25 de mayo 2021. El Espectador

 

Entiendo que no podemos cansarnos. Hay demasiadas cosas por hacer, un país por recomponer y 50 millones de personas que merecen levantarse sin miedo.

Pero a veces uno se agota, no de Colombia –porque eso sería como cansarse de los latidos del corazón–, sino de tanta amalgama entre lo mediocre y lo agresivo.

Si no somos capaces de comprometernos con un juego limpio, este año preelectoral puede convertirse en una pesadilla. Sí, ya sé: suena utópico en un país en el que la falsedad y el temor han elegido presidentes, el escepticismo nos volvió abstencionistas y la deshonestidad nos robó la confianza.

Pero pensemos a dónde van a llevarnos los discursos de estigmatización y las calumnias andando libremente por las páginas y los micrófonos de quienes les endosaron su conciencia a los dueños del poder. ¿Qué más decidirán quienes han pretendido hacer trizas la paz, han insultado la justicia y atropellan sin inmutarse pilares claves de la democracia y de los derechos humanos?

La política es el arte de servir al pueblo, no el vicio de engañarlo; exige una conexión transparente y en doble vía con la ciudadanía, pensar y actuar con responsabilidad y aprender a medir las consecuencias de lo que se hace y se deja de hacer.

De monólogos están llenos los cementerios y las dictaduras; las falacias, la soledad y los narcisismos.

Una sociedad será mejor si sabe acercarse, si puede vestirse con el hambre del otro, honrar la verdad y, por difícil que sea, meterse en la realidad y mirarla a los ojos, desde adentro.

Tenemos que ser capaces de rendir y pedir cuentas, y estar dispuestos a no quedarnos quietos mientras la infamia hace lo que se le da la gana con nosotros. ¿A qué horas permitimos que el tiro al blanco, al indígena y al negro, al estudiante, a la mujer, al líder y al exguerrillero se convirtieran en el deporte nacional?

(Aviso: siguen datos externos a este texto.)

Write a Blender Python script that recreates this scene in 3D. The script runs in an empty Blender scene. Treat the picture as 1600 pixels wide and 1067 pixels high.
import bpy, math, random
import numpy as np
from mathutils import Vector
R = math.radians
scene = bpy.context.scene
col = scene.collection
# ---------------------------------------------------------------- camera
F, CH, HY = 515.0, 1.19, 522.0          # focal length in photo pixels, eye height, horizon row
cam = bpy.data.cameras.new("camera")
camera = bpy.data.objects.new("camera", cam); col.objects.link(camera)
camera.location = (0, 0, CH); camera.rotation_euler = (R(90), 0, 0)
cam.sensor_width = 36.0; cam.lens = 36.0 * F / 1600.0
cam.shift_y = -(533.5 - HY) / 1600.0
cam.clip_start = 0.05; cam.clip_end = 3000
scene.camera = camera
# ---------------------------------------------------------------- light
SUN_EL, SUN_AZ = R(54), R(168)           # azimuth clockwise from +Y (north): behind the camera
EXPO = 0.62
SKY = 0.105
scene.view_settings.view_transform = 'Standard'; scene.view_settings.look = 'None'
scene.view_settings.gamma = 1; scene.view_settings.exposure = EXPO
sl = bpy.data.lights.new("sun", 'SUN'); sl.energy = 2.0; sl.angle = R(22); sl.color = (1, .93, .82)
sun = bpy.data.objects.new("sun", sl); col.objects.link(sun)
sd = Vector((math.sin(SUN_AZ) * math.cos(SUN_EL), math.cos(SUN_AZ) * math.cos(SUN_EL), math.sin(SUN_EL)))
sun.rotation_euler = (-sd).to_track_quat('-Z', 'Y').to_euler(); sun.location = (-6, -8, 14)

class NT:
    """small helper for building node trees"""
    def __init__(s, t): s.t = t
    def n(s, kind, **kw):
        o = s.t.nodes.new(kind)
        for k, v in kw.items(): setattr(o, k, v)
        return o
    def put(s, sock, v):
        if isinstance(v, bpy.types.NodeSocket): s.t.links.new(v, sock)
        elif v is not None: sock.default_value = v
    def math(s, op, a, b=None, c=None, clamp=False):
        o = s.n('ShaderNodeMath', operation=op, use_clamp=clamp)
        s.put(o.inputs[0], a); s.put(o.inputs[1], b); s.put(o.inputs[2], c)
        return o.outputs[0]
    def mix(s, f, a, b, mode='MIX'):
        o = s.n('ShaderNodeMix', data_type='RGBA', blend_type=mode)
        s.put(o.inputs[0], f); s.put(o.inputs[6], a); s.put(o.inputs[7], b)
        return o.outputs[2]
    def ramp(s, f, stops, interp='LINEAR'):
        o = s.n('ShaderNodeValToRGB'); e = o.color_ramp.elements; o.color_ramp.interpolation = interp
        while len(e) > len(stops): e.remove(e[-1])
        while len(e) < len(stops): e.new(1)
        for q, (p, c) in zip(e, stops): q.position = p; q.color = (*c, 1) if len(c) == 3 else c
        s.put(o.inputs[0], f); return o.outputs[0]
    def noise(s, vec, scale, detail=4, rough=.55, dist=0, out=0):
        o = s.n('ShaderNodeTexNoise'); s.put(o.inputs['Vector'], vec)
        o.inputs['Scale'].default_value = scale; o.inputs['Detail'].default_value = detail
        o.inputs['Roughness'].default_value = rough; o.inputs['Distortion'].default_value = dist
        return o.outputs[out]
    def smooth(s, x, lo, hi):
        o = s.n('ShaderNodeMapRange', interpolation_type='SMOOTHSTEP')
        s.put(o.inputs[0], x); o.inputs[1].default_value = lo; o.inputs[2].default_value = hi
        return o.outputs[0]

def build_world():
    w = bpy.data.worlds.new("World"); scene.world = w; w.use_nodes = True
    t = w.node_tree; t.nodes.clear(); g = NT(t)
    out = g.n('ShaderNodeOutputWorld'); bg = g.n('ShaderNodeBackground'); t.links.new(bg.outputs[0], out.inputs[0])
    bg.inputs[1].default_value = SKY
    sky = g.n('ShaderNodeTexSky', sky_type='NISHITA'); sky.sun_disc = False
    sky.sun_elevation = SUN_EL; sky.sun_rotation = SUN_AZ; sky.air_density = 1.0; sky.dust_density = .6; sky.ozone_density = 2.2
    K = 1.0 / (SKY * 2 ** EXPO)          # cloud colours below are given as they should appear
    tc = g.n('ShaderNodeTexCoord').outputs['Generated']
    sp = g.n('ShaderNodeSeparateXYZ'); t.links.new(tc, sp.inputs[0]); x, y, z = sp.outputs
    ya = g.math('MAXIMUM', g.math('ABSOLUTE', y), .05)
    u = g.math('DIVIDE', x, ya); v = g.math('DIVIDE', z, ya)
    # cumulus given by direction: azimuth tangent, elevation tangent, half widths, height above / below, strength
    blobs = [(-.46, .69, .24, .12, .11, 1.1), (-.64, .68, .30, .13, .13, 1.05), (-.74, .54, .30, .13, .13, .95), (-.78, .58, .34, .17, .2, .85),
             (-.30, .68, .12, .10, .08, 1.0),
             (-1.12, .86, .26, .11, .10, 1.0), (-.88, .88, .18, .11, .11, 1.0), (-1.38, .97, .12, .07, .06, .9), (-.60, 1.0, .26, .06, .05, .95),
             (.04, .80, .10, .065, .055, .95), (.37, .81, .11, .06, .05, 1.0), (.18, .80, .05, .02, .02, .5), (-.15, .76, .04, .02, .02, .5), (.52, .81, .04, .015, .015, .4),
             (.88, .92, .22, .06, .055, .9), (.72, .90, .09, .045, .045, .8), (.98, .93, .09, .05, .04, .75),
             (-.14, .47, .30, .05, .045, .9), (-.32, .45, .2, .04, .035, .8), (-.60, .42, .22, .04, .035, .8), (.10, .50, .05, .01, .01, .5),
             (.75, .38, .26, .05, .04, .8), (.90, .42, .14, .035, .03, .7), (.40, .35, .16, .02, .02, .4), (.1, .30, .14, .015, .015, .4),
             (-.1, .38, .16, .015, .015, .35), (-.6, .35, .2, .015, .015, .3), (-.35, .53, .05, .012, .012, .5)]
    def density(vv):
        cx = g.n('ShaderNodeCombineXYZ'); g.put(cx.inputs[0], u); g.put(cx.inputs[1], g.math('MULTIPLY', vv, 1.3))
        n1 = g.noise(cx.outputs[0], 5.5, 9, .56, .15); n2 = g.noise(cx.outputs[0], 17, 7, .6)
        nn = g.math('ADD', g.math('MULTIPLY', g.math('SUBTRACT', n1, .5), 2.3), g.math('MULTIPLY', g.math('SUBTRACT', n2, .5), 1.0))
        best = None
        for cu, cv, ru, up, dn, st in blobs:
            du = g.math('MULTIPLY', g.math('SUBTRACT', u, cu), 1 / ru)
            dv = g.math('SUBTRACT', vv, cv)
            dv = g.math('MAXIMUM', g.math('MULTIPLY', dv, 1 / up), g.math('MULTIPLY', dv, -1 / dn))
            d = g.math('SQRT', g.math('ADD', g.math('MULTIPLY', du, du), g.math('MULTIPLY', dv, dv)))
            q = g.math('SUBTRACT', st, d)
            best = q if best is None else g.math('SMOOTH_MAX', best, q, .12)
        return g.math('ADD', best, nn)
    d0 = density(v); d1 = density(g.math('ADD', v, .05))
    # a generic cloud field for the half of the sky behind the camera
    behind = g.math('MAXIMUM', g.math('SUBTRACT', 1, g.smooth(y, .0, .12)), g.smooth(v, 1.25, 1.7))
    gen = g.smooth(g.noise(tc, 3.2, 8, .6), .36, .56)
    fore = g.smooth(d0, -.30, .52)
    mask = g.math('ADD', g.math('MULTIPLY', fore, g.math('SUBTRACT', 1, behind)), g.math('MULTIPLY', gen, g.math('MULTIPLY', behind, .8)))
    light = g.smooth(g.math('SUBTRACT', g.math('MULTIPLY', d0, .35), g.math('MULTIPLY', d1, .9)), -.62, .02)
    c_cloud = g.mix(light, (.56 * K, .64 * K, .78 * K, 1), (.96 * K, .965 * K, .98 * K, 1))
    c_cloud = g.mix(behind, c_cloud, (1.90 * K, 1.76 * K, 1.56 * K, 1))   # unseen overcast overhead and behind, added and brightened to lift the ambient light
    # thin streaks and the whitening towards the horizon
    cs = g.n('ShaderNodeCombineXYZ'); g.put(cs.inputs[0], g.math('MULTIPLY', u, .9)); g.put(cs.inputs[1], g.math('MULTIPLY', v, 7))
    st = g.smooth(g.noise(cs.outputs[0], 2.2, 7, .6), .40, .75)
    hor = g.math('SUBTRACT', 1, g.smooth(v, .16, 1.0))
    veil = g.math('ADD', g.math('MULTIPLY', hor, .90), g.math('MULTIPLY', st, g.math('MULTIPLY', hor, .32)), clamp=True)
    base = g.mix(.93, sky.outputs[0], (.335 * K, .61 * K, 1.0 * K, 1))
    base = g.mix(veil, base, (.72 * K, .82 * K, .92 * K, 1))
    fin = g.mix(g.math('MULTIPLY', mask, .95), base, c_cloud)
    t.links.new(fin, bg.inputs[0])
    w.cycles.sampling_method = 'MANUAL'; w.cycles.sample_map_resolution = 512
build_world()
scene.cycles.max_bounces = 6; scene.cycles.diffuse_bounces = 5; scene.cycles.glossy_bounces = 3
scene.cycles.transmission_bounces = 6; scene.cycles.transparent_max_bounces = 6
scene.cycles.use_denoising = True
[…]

En este punto y hora, cuando tenemos tantas cosas tan rotas, tanta y tan justificada desconfianza en los gobernantes y en las instituciones, nadie garantiza que haya un mínimo de comprensión colectiva sobre la inviolabilidad de la vida; ni dos ni 500 colombianos pueden estar desaparecidos; las personas no se esfuman, no se convierten en tronco de río ni se tropiezan en la puerta de las morgues: a la gente la matan, y estamos mamados de eufemismos.

Estamos viviendo la rebelión contra el no futuro, contra la indolencia y contra los ríos convertidos en fosa común. La rebelión contra las balas en los ojos, porque un muchacho ciego es un pedazo de país al que le apagan la luz y cada madre en la primera línea es un acto de amor y valor, en ésta y en todas las primaveras del mundo.

¿Quién blinda los derechos de los jóvenes, entre el plomo y el asfalto?

Se estima que, en Chile, 17 años de Pinochet dejaron 40.000 víctimas. Según datos públicos del Registro Único de Víctimas (a 30 de abril 2021), el conflicto armado colombiano dejó 9′134.347 de víctimas. Así es que no tenemos tiempo ni años de vida y de intentos disponibles para seguir camuflando los fracasos entre un mar de odios y pretextos. No podemos llegar al mes entrante o al 2022 más desbaratados de lo que estamos; cada sabotaje al acuerdo de paz, cada mentira, cada carátula que pone en peligro la vida de un opositor, cada medida en contra del pueblo no es un golpe al adversario ni un pulso de fuerza en la sed de enemigos: es una agresión a Colombia.

Y, bueno, un país indignado no se queda dormido, pero eso no significa que esté a salvo.